Par expérience, sur des parcours multimodaux, on peut compter deux tiers d’actions de gestion pour un tiers d’actions pédagogiques. Pour un parcours étalé sur plusieurs semaines ou mois, cela peut très rapidement représenter un nombre considérable d’actions à planifier et réaliser.
La loi impose d’ailleurs cet accompagnement. Il n’est plus question de faire ce qui s’est beaucoup fait par le passé. L’entreprise achetait des contenus, les mettait à disposition, s’étonnait quelques mois plus tard que seuls 5 à 10 % des collaborateurs les avaient consultés et en concluait que le e-learning n’était pas efficace… Au contraire, avec un accompagnement de ce type, des niveaux de suivi de l’ordre de 90 à 95 % sont monnaie courante.

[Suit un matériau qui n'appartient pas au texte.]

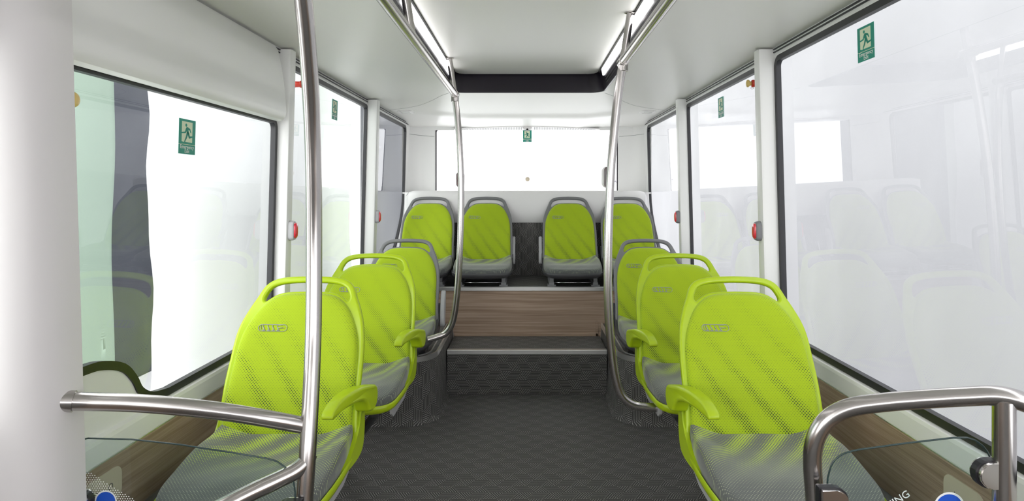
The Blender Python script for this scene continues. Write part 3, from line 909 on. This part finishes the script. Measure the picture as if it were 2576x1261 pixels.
# overhead rails (run the length of the bus) with hangers
for side, Yj in ((-1, 3.15), (1, 2.35)):
    e = empty('overhead_rail', (side*.365, Yj, 1.713), ('left' if side < 0 else 'right')+' overhead steel grab rail running along the ceiling light strip', 'grab rail', 'overhead rails')
    inv = Matrix.Translation((-side*.365, -Yj, -1.713))
    bm = bmesh.new(); tube(bm, [(side*.367, Y0, 1.713), (side*.367, Yj, 1.713)], .0165); fin('rail', bm, 'steel', e, angle=40).matrix_parent_inverse = inv
    hang = (Yj, 1.97) if side < 0 else (Yj,)
    for yh in hang:
        bm = bmesh.new(); tube(bm, [(side*.369, yh, 1.72), (side*.396, yh, 1.899)], .0145)
        lathe(bm, [(0, .023), (.004, .023), (.006, .018)], (side*.396, yh, 1.8995), (0, 0, -1)); fin('hanger', bm, 'steel', e, angle=40).matrix_parent_inverse = inv
    bm = bmesh.new(); jt(bm, (side*.367, Yj, 1.713), (0, 1, 0), .062, .0205); jt(bm, (side*.367, Yj, 1.697), (0, 0, 1), .045, .0195)
    fin('joint_collar', bm, 'steel', e, angle=40).matrix_parent_inverse = inv
def path(pts): return cr([P(*p_) for p_ in pts], 10)
# left middle pole
bm = bmesh.new()
tube(bm, path([(1144, 243, 3.15), (1151, 300, 3.15), (1157, 380, 3.15), (1160, 480, 3.15), (1158, 600, 3.15), (1153, 700, 3.15), (1147, 765, 3.15), (1138, 812, 3.15), (1122, 838, 3.15), (1100, 848, 3.14), (1076, 855, 3.13)]), .0165)
o = fin('grab_pole', bm, 'steel', angle=40); tag(o, 'far bowed steel pole curving left to the seat on the left wheel box', 'grab pole')
bm = bmesh.new()
tube(bm, path([(1567, 160, 2.35), (1556, 230, 2.35), (1545, 330, 2.35), (1536, 440, 2.35), (1531, 560, 2.35), (1529, 680, 2.35), (1531, 790, 2.35), (1538, 880, 2.35), (1547, 945, 2.35), (1562, 992, 2.35), (1590, 1018, 2.35), (1625, 1025, 2.35), (1662, 1026, 2.35)]), .0165)
o = fin('grab_pole', bm, 'steel', angle=40)
bm = bmesh.new(); c_ = P(1662, 1012, 2.35); box(bm, c_-Vector((.008, .02, .04)), c_+Vector((.010, .02, .035)), .003); fin('end_plate', bm, 'steel', o)
tag(o, 'bowed steel pole in front of the right seats, curving under the second right seat', 'grab pole')
# near left pole with guard rails
e = empty('grab_pole', P(765, 1261, 1.34), 'thick bowed steel pole in the left foreground with side rails', 'grab pole')
inv = Matrix.Translation(-e.location)
bm = bmesh.new()
pl = path([(748, -110, 1.20), (763, 0, 1.25), (776, 150, 1.32), (785, 300, 1.385), (789, 440, 1.42), (790, 600, 1.44), (789, 800, 1.43), (784, 950, 1.40), (775, 1120, 1.36), (766, 1261, 1.34), (758, 1400, 1.325)])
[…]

Il est par ailleurs nécessaire de connaître les pratiques professionnelles et usages numériques au sein de l’entreprise, pour proposer la combinaison la plus adaptée aux participants, entre présentiel et distanciel. Par exemple, pour certains publics plus ciblés et très opérationnels, rarement devant leur écran, la question du support sur lequel suivre la formation et de la durée de la formation à distance se pose. Inversement, pour ces publics, la réalité virtuelle ou augmentée peut se révéler très adaptée.